In the limit, even a CPU could be called an ASIC because certain algorithmic operations (ALU etc) are implemented in hardware. CPU/ASIC are really poles of a gradient, with a CPU implementing very little in hardware and most in software, while an ASIC has very little software and lots of hardware. A TPU is presumably in between. I would argue however that it is closer to a GPU than to a full-blown ASIC, because the weights are stored in memory only, making them software.
> investments are going to be severely outdated in a couple of years

Compute in DCs already have an accounting lifespan of 3 years. The current trend of investments is a mix of expansion and well as upgrades on existing capacity.

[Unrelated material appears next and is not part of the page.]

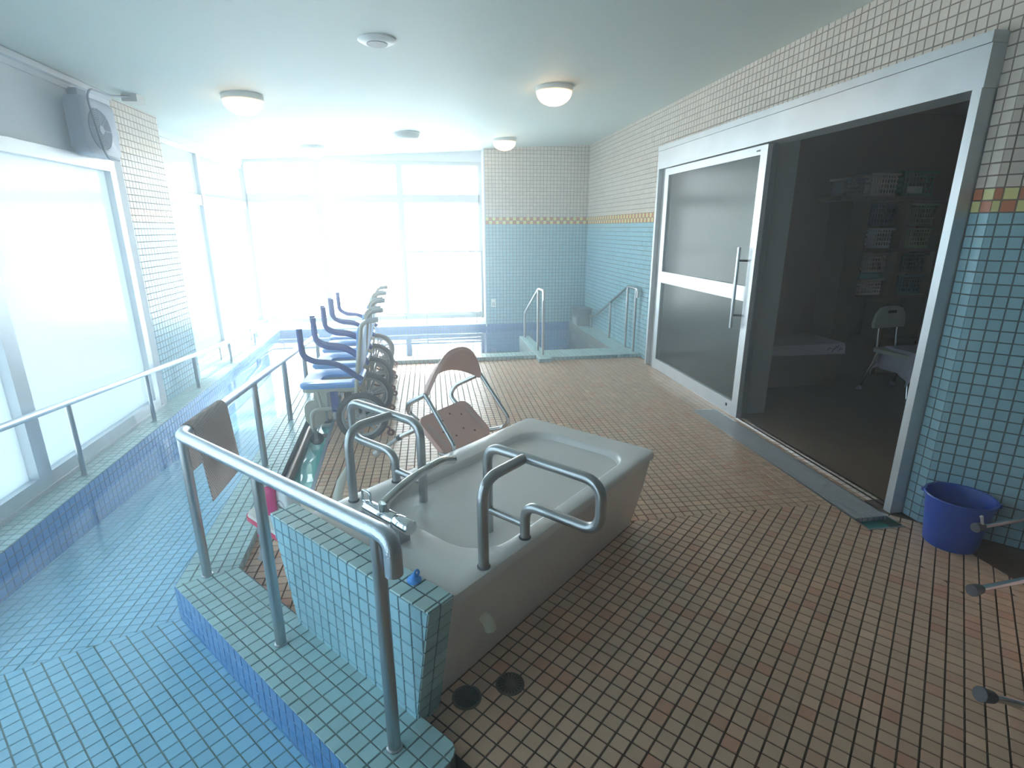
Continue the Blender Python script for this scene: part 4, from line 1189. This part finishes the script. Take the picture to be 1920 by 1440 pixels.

This is why hyperscalers like Amazon, Microsoft, and GCP invested in inference ASICs a couple years ago, so they could migrate a larger mixture of their compute to these and offer services at better margins.

I've been thinking the same thing although not specifically about ASICs.

I was thinking any breakthrough in hardware (e.g. spintronics etc.), even if just partially effective, means all of this hardware would need to be replaced.

GPUs mean lifetime is around 3 years at scale. They are going to need to be replaced anyway
That’s okay by me. I’m ready to buy one or two on the cheap
By mean lifetime I mean “failure”. They won’t be any good
They don’t fail after 3 years, just a poor use of electricity once the next generation of silicon hits. It’s not economical to keep the old hardware running when it’s taking up rack space.
I assure you datacenter GPUs like B200 do fail regularly (within months in many cases), so much so that it's a problem for labs doing large training runs.
As long as they can be made to work in a consumer or homelab setting, they are still useful.